II. TEMYİZ SEBEPLERİ
Katılanlar vekilinin temyiz sebebi; Eksik inceleme sonucu sanık hakkında mahkumiyet yerine beraat kararı verilmesinin hukuka aykırı olduğuna ilişkindir.

III. OLAY VE OLGULAR
1.Olay tarihinden önce, sanık …’ın eşi …’ın karıştığı trafik kazasında katılan …’nın yaralanmasına neden olduğu ve bu nedenle aleyhine açılan tazminat davasının 20/10/2015 tarihli duruşması için tarafların Adliyeye geldiği, sanığın duruşma salonu dışında Adliye Koridorunda beklemekte olan 15 ve 13 yaşındaki katılanlar … ile …’ın fotoğraf ve video kayıtlarını elindeki cep telefonu ile çektiği iddiası ile katılanların şikayetçi olması üzerine açılan davada, soruşturma aşamasında mahkeme koridorundaki kameraların arızalı olması nedeniyle olay yeri ve zamanına ilişkin görüntülere ulaşılamadığı, sanığın cep telefonu üzerinde de inceleme yapılıp delil elde edilemediği, mevcut delil durumu itibariyle yaşı küçük katılanların soyut iddiasından başkaca sanığın elindeki cep telefonu ile yaşı küçük katılanların görüntüsünü aldığına ilişkin her türlü şüpheden uzak kesin ve inandırıcı delil elde edilemediği anlaşıldığından 5271 sayılı Kanun’un 223 üncü maddesinin ikinci fıkrasının (e) bendi uyarınca “Kişilerin Huzur ve Sükununu Bozma suçunu işlediğinin sabit olmaması” gerekçesiyle sanık hakkında beraat kararı verildiği belirtilmiştir.

2.Sanığın aşamalardaki beyanları, “olay tarihinde Bakırköy 4. Asliye Ticaret mahkemesinde eşimin bir davası vardı. Ben dışarıda beklerken iddia edildiği gibi müşteki … nın yaşı küçük kızları … ve … yı cep telefonu ile görüntülemedim.
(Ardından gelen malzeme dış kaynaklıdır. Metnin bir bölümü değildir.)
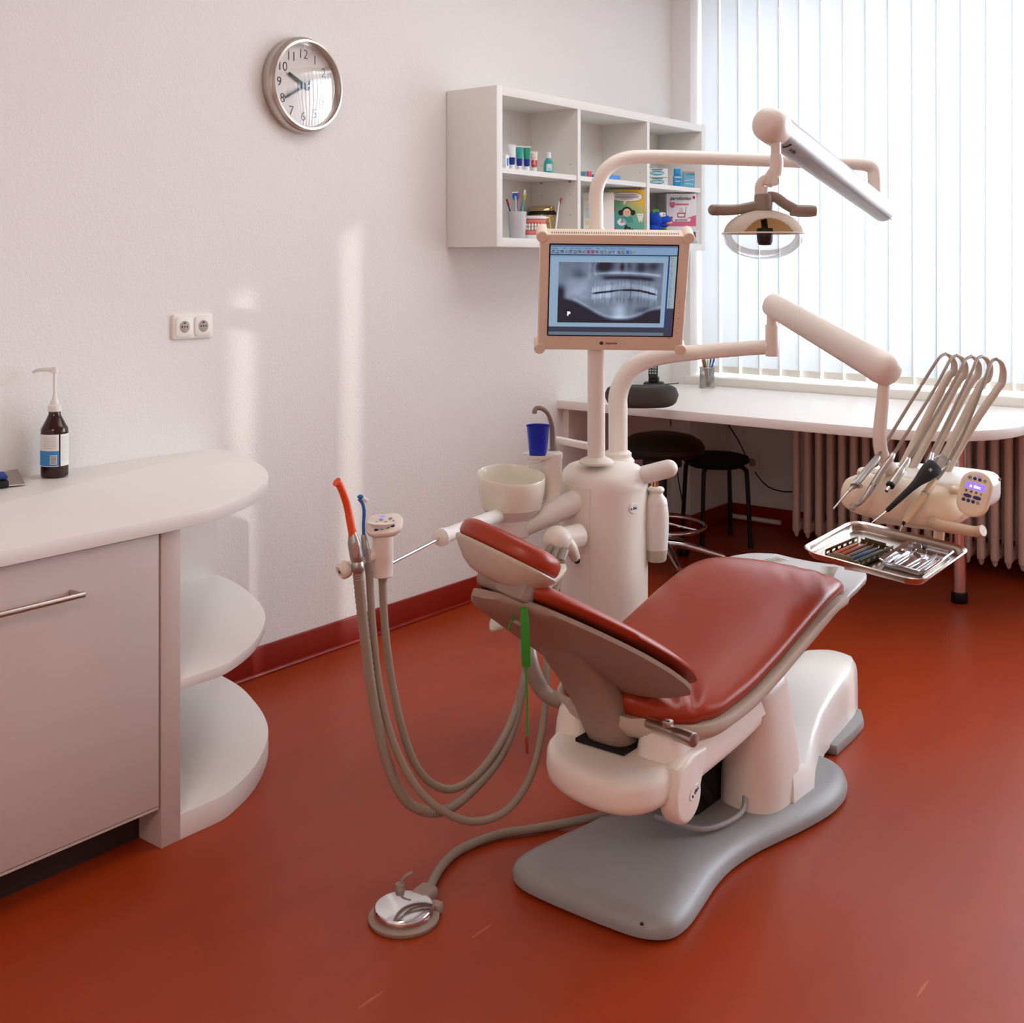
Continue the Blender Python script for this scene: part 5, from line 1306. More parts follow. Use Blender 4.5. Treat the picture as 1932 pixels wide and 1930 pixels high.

Suçlamayı kabul etmiyorum. Başka bir şekilde kendilerine rahatsızlık vermedim.” şeklinde olup suçlamaları kabul etmemiştir.

3.Katılan …’ın aşamalardaki beyanları, “olay tarihinde duruşma salonunun önündeki koridorda annemin çıkmasını beklerken sanık elindeki telefon ile beni ve kardeşimi kameraya çekti. şikayetçiyim. Davaya katılmak istiyorum.” şeklinde olup hakkında mahkemece katılma kararı verilmiştir.
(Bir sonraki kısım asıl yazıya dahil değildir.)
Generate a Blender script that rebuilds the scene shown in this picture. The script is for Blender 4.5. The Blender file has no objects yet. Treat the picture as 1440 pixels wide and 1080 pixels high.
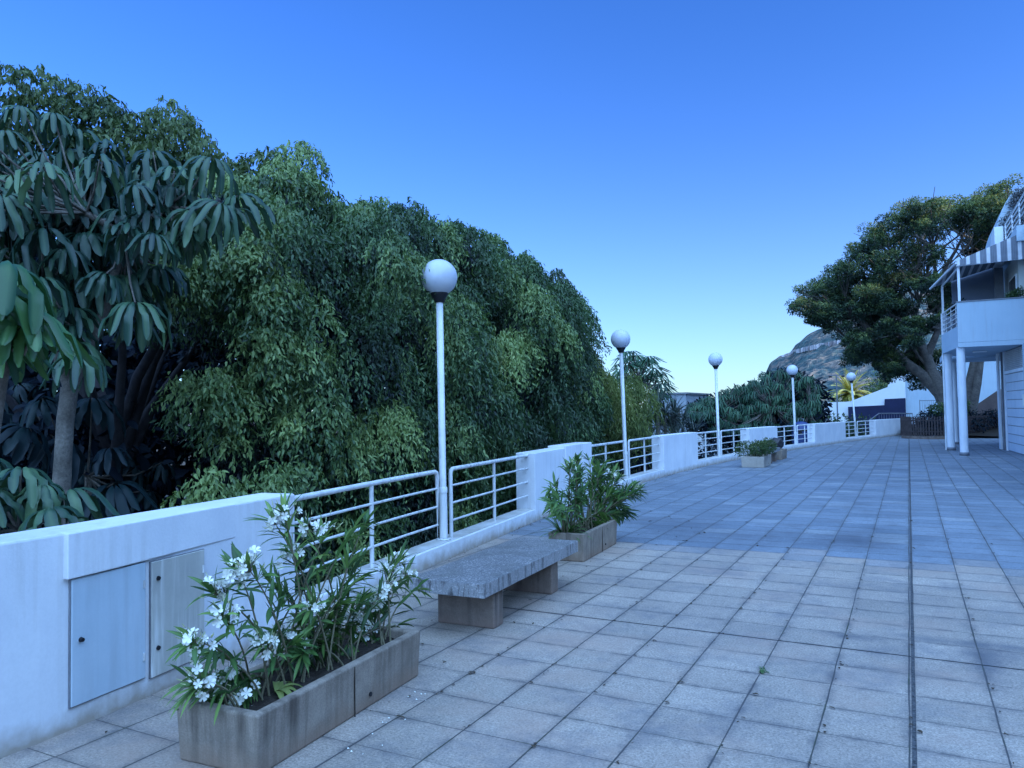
import bpy, bmesh, math, random
import numpy as np
from mathutils import Vector, Matrix, noise
random.seed(11); rng = np.random.default_rng(7)
S = bpy.context.scene
COL = S.collection
R = math.radians
SKYTINT=(.36,.89,2.0); SKYSTR=.15; SKYFILL_AZ=140; SKYFILL_EL=42; SKYFILL=(8.9,15.7,25.3)
UMB1 = [(-6.28,3.41,3.88), (-6.36,3.57,4.15), (-6.30,3.80,4.16), (-6.35,4.05,4.10), (-6.03,4.09,3.93), (-6.03,4.47,3.85), (-5.54,3.27,3.43), (-6.09,3.36,3.49), (-6.32,4.09,3.70), (-6.09,3.81,3.38), (-6.19,4.20,3.49), (-5.29,3.83,3.40), (-5.46,4.32,3.68), (-5.07,4.37,3.74), (-5.58,4.31,3.42), (-5.50,4.47,3.59), (-4.82,4.24,3.30), (-4.91,4.50,3.43), (-5.80,3.42,3.03), (-6.26,4.12,3.23), (-6.39,3.57,3.22), (-5.37,3.83,3.08), (-5.79,4.54,3.22), (-5.67,3.32,2.64), (-6.01,3.86,2.79), (-5.42,3.68,2.70), (-5.19,3.76,2.47), (-6.33,3.92,3.07), (-5.33,3.98,3.22), (-5.12,4.25,3.26), (-6.67,3.60,3.83), (-6.47,3.69,3.46), (-5.61,3.75,3.64), (-6.17,4.36,3.04), (-6.16,3.42,2.87), (-5.69,4.43,2.91), (-5.13,4.23,3.05), (-6.38,4.00,3.90), (-5.77,4.35,3.90), (-6.73,3.44,3.88), (-6.67,3.37,3.38), (-6.07,2.96,3.88), (-6.18,2.93,3.41)]
UMB_BR = [(-5.96,3.67,1.03), (-5.95,3.68,1.31), (-5.95,3.70,1.59), (-5.93,3.72,1.84), (-5.79,3.94,2.54), (-5.72,4.04,3.11), (-5.98,3.64,2.15), (-6.03,3.56,2.66), (-5.87,3.81,3.26), (-5.52,4.30,3.38)]
UMB2 = [(-3.85,2.09,2.35), (-3.80,2.16,2.12), (-3.83,2.03,2.14), (-3.85,2.24,2.06), (-4.04,2.21,1.99), (-3.83,1.96,2.26), (-4.04,2.28,2.29), (-3.97,2.04,2.01)]
UMB3 = [(-4.63,2.74,1.21), (-4.97,2.77,1.11), (-4.65,2.91,1.15), (-4.77,2.51,1.18), (-4.78,2.70,1.29), (-5.00,2.58,1.04), (-4.49,2.70,1.07), (-5.13,2.68,1.38)]
UMB4 = [(-6.28,4.34,1.01), (-7.22,4.76,1.16), (-7.11,5.15,1.06), (-6.29,4.31,1.33), (-6.97,5.21,0.84), (-6.82,4.40,0.86), (-6.88,4.83,0.67), (-6.55,3.87,1.77), (-6.65,3.81,1.53), (-6.68,4.14,1.40), (-7.80,4.37,1.94), (-6.57,4.33,1.78), (-6.85,5.29,1.13), (-7.84,4.22,1.66)]
BOUGH = [(-5.73,5.58,2.63,0.36), (-5.65,5.52,2.26,0.31), (-5.65,5.52,2.01,0.19), (-5.97,5.17,1.80,0.31), (-6.21,5.05,1.77,0.26), (-5.92,5.38,1.70,0.29), (-6.04,5.40,1.38,0.23), (-6.25,4.99,2.88,0.30), (-6.35,4.86,2.67,0.23), (-6.12,5.30,2.95,0.30), (-5.90,5.55,3.15,0.34), (-5.71,5.75,2.86,0.30), (-6.38,5.30,3.23,0.27), (-6.36,5.79,3.54,0.36), (-6.73,6.28,4.02,0.35), (-6.70,6.87,4.33,0.41), (-6.85,7.28,4.78,0.33), (-6.37,6.36,3.66,0.38), (-5.45,4.71,0.94,0.24), (-5.29,4.89,0.87,0.20), (-5.59,4.53,0.80,0.18), (-5.19,5.13,0.97,0.23), (-5.57,5.74,1.48,0.17), (-5.63,5.96,2.21,0.31), (-5.24,5.50,0.94,0.24), (-7.51,6.61,4.38,0.28), (-6.32,5.38,2.72,0.26)]
TOPS = [(-6.50,5.96,4.02,0.14), (-7.40,6.74,4.23,0.14), (-6.50,6.09,3.96,0.17), (-7.40,6.85,4.19,0.14), (-6.50,6.23,4.04,0.17), (-7.40,7.09,4.27,0.17), (-6.50,6.42,4.26,0.13), (-7.40,7.28,4.59,0.18), (-6.50,6.73,4.41,0.13), (-7.40,7.66,4.69,0.17), (-6.50,6.85,4.37,0.18), (-7.40,7.83,4.73,0.15), (-6.50,7.15,4.47,0.16), (-7.40,8.12,4.79,0.20), (-6.50,7.37,4.26,0.18), (-7.40,8.26,4.57,0.16), (-6.50,7.60,4.20,0.16), (-7.40,8.67,4.41,0.22), (-6.50,7.97,4.23,0.18), (-7.40,9.08,4.56,0.19), (-6.50,8.23,4.38,0.21), (-7.40,9.51,4.69,0.20), (-6.50,8.61,4.52,0.16), (-7.40,9.88,4.73,0.19), (-6.50,8.99,4.46,0.20), (-7.40,10.21,4.78,0.20), (-6.50,9.33,4.44,0.19), (-7.40,10.64,4.69,0.20), (-6.50,9.76,4.38,0.20), (-7.40,10.90,4.67,0.19), (-6.50,10.22,4.50,0.22), (-7.40,11.62,4.76,0.21), (-6.50,10.65,4.54,0.23), (-7.40,12.04,4.83,0.27), (-6.50,11.19,4.54,0.25), (-7.40,12.70,4.94,0.21), (-6.50,11.79,4.58,0.22), (-7.40,13.37,4.94,0.27), (-6.50,11.97,4.31,0.23), (-7.40,13.78,4.70,0.27), (-6.50,12.44,4.12,0.25), (-7.40,13.92,4.45,0.25), (-6.50,13.00,4.39,0.26), (-7.40,14.79,4.72,0.27), (-6.50,13.33,4.35,0.21), (-7.40,15.21,4.61,0.24), (-6.50,13.85,4.11,0.24), (-7.40,15.99,4.36,0.26), (-6.50,14.76,4.16,0.26), (-7.40,16.54,4.27,0.25), (-6.50,14.92,4.04,0.22), (-7.40,16.89,4.33,0.31), (-6.50,15.02,3.69,0.32), (-7.40,17.31,3.94,0.35), (-6.50,15.21,3.43,0.23), (-7.40,17.28,3.53,0.37), (-6.50,15.00,3.05,0.25), (-7.40,17.05,3.31,0.26), (-6.50,14.91,2.69,0.23), (-7.40,16.99,2.67,0.29), (-6.50,15.00,2.53,0.25), (-7.40,17.31,2.52,0.37)]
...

4.Katılan …’ın aşamalardaki beyanları, “kardeşim …’nın anlattığı şekilde sanık elindeki telefon ile bizi kameraya çekti. şikayetçiyim. Davaya katılmak istiyorum. “şeklinde olup hakkında mahkemece katılma kararı verilmiştir.

5.Sanık …’a ait güncel adli sicil kaydı ve nüfus kaydı, Ulusal Yargı Ağı Bilişim Sistemi (UYAP) üzerinden temin olunarak dava dosyasına eklenmiştir.

IV. GEREKÇE
Yerel mahkeme kararında yapılan inceleme neticesinde olayın kabulünde herhangi bir isabetsizlik bulunmamıştır.
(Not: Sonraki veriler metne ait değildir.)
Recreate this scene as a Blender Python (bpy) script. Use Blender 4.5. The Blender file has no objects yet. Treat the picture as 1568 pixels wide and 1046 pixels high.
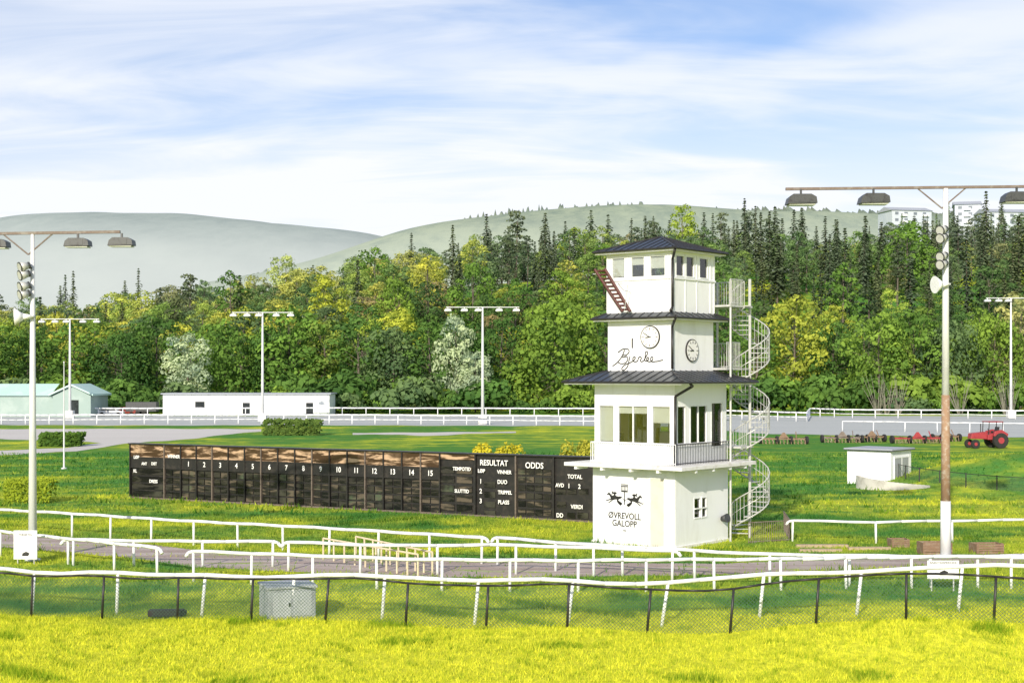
import bpy, math, random
import numpy as np
from mathutils import Vector, Matrix, noise as mn
R=math.radians
random.seed(7); rng=np.random.default_rng(7)
scene=bpy.context.scene
F=2178.0; EH=6.84      # focal ratio / eye height (m) used to survey distances
def at(b,Y): return (b-784)*Y/F
def G(b,d):            # survey point on the flat ground
    Y=EH*F/(d-575); return (at(b,Y),Y)
def GT(b,d,h):         # survey point of something h metres tall, from its top
    Y=(EH-h)*F/(d-575); return (at(b,Y),Y)
def Zat(d,Y): return EH-(d-575)*Y/F
def sm(t):
    t=max(0.0,min(1.0,t)); return t*t*(3-2*t)
def hillamp(X): return float(np.interp(X,[-400,-162,-110,-71,-20,20,74,110,162,400],[8,15,19,24,35,38,41,37,39,44]))
def terr(X,Y):
    z=0.0
    if Y<60: z+=0.62*sm((X-4)/7)*math.exp(-((Y-36.5)/3.6)**2)+0.12*math.exp(-((Y-35)/3.5)**2)*sm((6-X)/10)
    if Y<46: z+=0.14*mn.noise(Vector((X*0.35,Y*0.5,1.0)))*sm((46-Y)/5)
    r2=((X-32)/7.5)**2+((Y-87)/5.5)**2
    if r2<9: z+=2.05*math.exp(-r2**1.4)
    if Y>262: z+=hillamp(X)*sm((Y-262)/200)
    if Y>500: z+=sm((Y-500)/130)*26*sm((X-90)/70)
    return z
# ---------------------------------------------------------------- materials
def newmat(name):
    m=bpy.data.materials.new(name); m.use_nodes=True
    nt=m.node_tree; b=nt.nodes['Principled BSDF']; return m,nt,b
def N(nt,t,**k):
    n=nt.nodes.new(t)
    for a,v in k.items(): setattr(n,a,v)
    return n
def mixc(nt,fac,a,b,mode='MIX'):
    n=nt.nodes.new('ShaderNodeMix'); n.data_type='RGBA'; n.blend_type=mode
    for s,v in ((n.inputs[0],fac),(n.inputs[6],a),(n.inputs[7],b)):
        if hasattr(v,'node'): nt.links.new(v,s)
        else: s.default_value=v if not isinstance(v,tuple) else (*v,1)[:4]
    return n.outputs[2]
def mth(nt,op,a,b=0.0,clamp=False):
    n=nt.nodes.new('ShaderNodeMath'); n.operation=op; n.use_clamp=clamp
    for s,v in ((n.inputs[0],a),(n.inputs[1],b)):
        if hasattr(v,'node'): nt.links.new(v,s)
        else: s.default_value=v
    return n.outputs[0]
def rampf(nt,s,lo,hi):
    n=nt.nodes.new('ShaderNodeMapRange'); n.interpolation_type='SMOOTHSTEP'
    nt.links.new(s,n.inputs[0]); n.inputs[1].default_value=lo; n.inputs[2].default_value=hi
    return n.outputs[0]
def noise_(nt,scale,detail=3,vec=None,dist=0.0,rough=0.5):
    n=nt.nodes.new('ShaderNodeTexNoise'); n.inputs['Scale'].default_value=scale
    n.inputs['Detail'].default_value=detail; n.inputs['Distortion'].default_value=dist; n.inputs['Roughness'].default_value=rough
    if vec is not None: nt.links.new(vec,n.inputs['Vector'])
    return n.outputs['Fac']
def worldpos(nt,sx=1,sy=1,sz=1):
    g=nt.nodes.new('ShaderNodeNewGeometry'); m=nt.nodes.new('ShaderNodeMapping')
    m.inputs['Scale'].default_value=(sx,sy,sz); nt.links.new(g.outputs['Position'],m.inputs['Vector']); return m.outputs[0]
def paint(name,c,c2=None,rough=0.5,scale=3.0,metal=0.0,bump=0.0,streak=False):
    m,nt,b=newmat(name); c2=c2 or tuple(x*0.75 for x in c)
    tc=nt.nodes.new('ShaderNodeTexCoord'); mp=nt.nodes.new('ShaderNodeMapping')
    mp.inputs['Scale'].default_value=(1,1,0.25) if streak else (1,1,1)
    nt.links.new(tc.outputs['Object'],mp.inputs['Vector'])
    f=noise_(nt,scale,5,mp.outputs[0],0.3,0.65)
    col=mixc(nt,rampf(nt,f,0.45,0.75),c,c2)
    nt.links.new(col,b.inputs['Base Color']); b.inputs['Roughness'].default_value=rough; b.inputs['Metallic'].default_value=metal
    if bump:
        bp=nt.nodes.new('ShaderNodeBump'); bp.inputs['Strength'].default_value=bump; bp.inputs['Distance'].default_value=0.02
        nt.links.new(noise_(nt,scale*12,3,tc.outputs['Object']),bp.inputs['Height']); nt.links.new(bp.outputs[0],b.inputs['Normal'])
    return m
M={}
M['white']=paint('white_painted_wall',(0.84,0.86,0.89),(0.75,0.76,0.77),0.6,1.3,streak=True,bump=0.15)
M['trim']=paint('white_trim',(0.80,0.82,0.84),(0.69,0.70,0.70),0.5,4)
M['rail']=paint('white_rail_paint',(0.82,0.84,0.86),(0.66,0.68,0.66),0.4,2.5)
M['roof']=paint('dark_metal_roof',(0.04,0.05,0.065),(0.07,0.08,0.09),0.35,4,metal=0.4)
M['black']=paint('black_metal',(0.02,0.02,0.022),(0.035,0.03,0.03),0.45,5)
M['frame']=paint('scoreboard_frame',(0.016,0.015,0.015),(0.04,0.034,0.03),0.4,3)
M['edge']=paint('worn_board_edge',(0.15,0.12,0.10),(0.05,0.04,0.035),0.5,6)
M['ink']=paint('black_lettering',(0.02,0.02,0.02),None,0.6)
M['wtext']=paint('white_lettering',(0.84,0.84,0.84),(0.8,0.8,0.8),0.6)
M['galv']=paint('galvanised_steel',(0.56,0.57,0.56),(0.42,0.43,0.42),0.45,6,metal=0.2)
M['pole']=paint('pole_paint',(0.70,0.72,0.74),(0.54,0.55,0.55),0.45,2,streak=True)
M['lampg']=paint('lamp_housing',(0.07,0.075,0.08),(0.035,0.035,0.04),0.45,6,metal=0.3)
M['rust']=paint('rusted_steel',(0.33,0.21,0.13),(0.50,0.45,0.38),0.8,5)
M['arm']=paint('weathered_arm',(0.17,0.13,0.11),(0.26,0.24,0.22),0.7,3)
M['crate']=paint('old_brown_boards',(0.22,0.14,0.09),(0.30,0.24,0.18),0.85,6)
M['redbrown']=paint('red_brown_ladder',(0.10,0.03,0.025),(0.05,0.025,0.02),0.6,5)
M['wood']=paint('weathered_wood',(0.42,0.33,0.22),(0.28,0.22,0.15),0.8,8)
M['palewood']=paint('pale_wood',(0.66,0.57,0.40),(0.5,0.42,0.28),0.8,5)
M['beige']=paint('beige_door',(0.66,0.62,0.54),(0.58,0.54,0.46),0.6,2)
M['inner']=paint('interior_wall',(0.82,0.74,0.60),(0.74,0.65,0.5),0.8,2)
M['blind']=paint('added_pale_window_panel',(0.80,0.78,0.70),(0.74,0.70,0.60),0.8,2)  # pale panels added behind the panes to brighten the tower windows
M['slab']=paint('concrete_slab',(0.74,0.74,0.73),(0.55,0.52,0.48),0.8,3,bump=0.2)
M['conc']=paint('grey_concrete',(0.36,0.39,0.43),(0.26,0.28,0.31),0.85,3,bump=0.4)
M['rubber']=paint('rubber',(0.02,0.02,0.02),(0.035,0.033,0.03),0.8,5)
M['red']=paint('red_paint',(0.36,0.04,0.05),(0.24,0.03,0.04),0.5,4)
M['greenwall']=paint('grey_green_cladding',(0.30,0.40,0.37),(0.38,0.47,0.44),0.6,0.4)
M['mint']=paint('mint_roof_sheet',(0.46,0.66,0.60),(0.58,0.72,0.68),0.5,0.3)
M['bark']=paint('bark',(0.12,0.10,0.08),(0.22,0.20,0.17),0.9,3)
M['stone']=paint('stone_wall',(0.55,0.54,0.5),(0.36,0.35,0.31),0.9,2,bump=0.5)
M['apart']=paint('render_wall',(0.52,0.57,0.64),(0.44,0.50,0.58),0.8,0.1)
M['aroof']=paint('pale_roof',(0.36,0.39,0.44),(0.30,0.33,0.38),0.8,0.1)
def glassm(name,tint,amt,rough=0.05):
    m,nt,b=newmat(name); out=nt.nodes['Material Output']
    t=N(nt,'ShaderNodeBsdfTransparent'); t.inputs[0].default_value=(*tint,1)
    g=N(nt,'ShaderNodeBsdfGlossy'); g.inputs['Roughness'].default_value=rough
    lw=N(nt,'ShaderNodeLayerWeight'); lw.inputs[0].default_value=0.3
    f=mth(nt,'ADD',lw.outputs['Fresnel'],amt,True)
    mx=N(nt,'ShaderNodeMixShader'); nt.links.new(f,mx.inputs[0]); nt.links.new(t.outputs[0],mx.inputs[1]); nt.links.new(g.outputs[0],mx.inputs[2])
    nt.links.new(mx.outputs[0],out.inputs[0]); return m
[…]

Katılanlar vekilinin eksik inceleme sonucu sanık hakkında mahkumiyet yerine beraat kararı verilmesinin hukuka aykırı olduğuna ilişkin temyiz sebebi yönünden,
Sanık hakkında kurulan hükme yönelik katılanın temyizinin incelenmesinde, 5237 Sayılı Türk Ceza Kanunu’nun 123 üncü maddesinde düzenlenen kişilerin huzur ve sükununu bozma suçu genel ve tamamlayıcı nitelikte bir suç olup, bu suçun oluşması için eylemin Kanunda ayrıca suç olarak tanımlanmamış olması gerekmektedir. Kişilerin huzur ve sükununu bozma suçu ile korunan hukuki yarar kişi özgürlüğünün korunması ve bireyin, psikolojik ve ruhsal bakımdan rahatsız edilmemesi ve yaşamını sağlıklı bir şekilde sürdürmesi olarak tanımlanmaktadır. Bu suçun oluşabilmesi için, kanun metninde yazılı bulunan telefon etme, gürültü yapma yada aynı maksatla, hukuka aykırı bir davranışta bulunulması eylemlerinin bir kez yapmasının yeterli olmadığı, eylemin ısrarla tekrarlanması, süreklilik arz etmesi ve sırf kişilerin huzur ve sükununu bozma saiki ile işlenmesi gerekmektedir.

Israr ögesinin ve sırf huzur ve sükunu bozma saikinin bulunmaması nedeniyle unsurları oluşmayan kişilerin huzur ve sükununu bozma suçundan mahkemece sanığın beraatine dair hüküm tesisinde hukuka aykırılık görülmemiştir.

V. KARAR
Gerekçe bölümünde açıklanan nedenlerle, Bakırköy 35.Asliye Ceza Mahkemesinin, 01/06/2016 tarihli ve 2016/33 Esas, 2016/304 Karar sayılı kararında katılanlar vekili tarafından öne sürülen temyiz sebepleri ve dikkate alınan sair hususlar yönünden herhangi bir hukuka aykırılık görülmediğinden katılanlar vekilinin temyiz sebeplerinin reddiyle hükmün, Tebliğname’ye uygun olarak, oy birliğiyle ONANMASINA,

Dava dosyasının, Mahkemesine gönderilmek üzere Yargıtay Cumhuriyet Başsavcılığına TEVDİİNE, 24.10.2023 tarihinde karar verildi.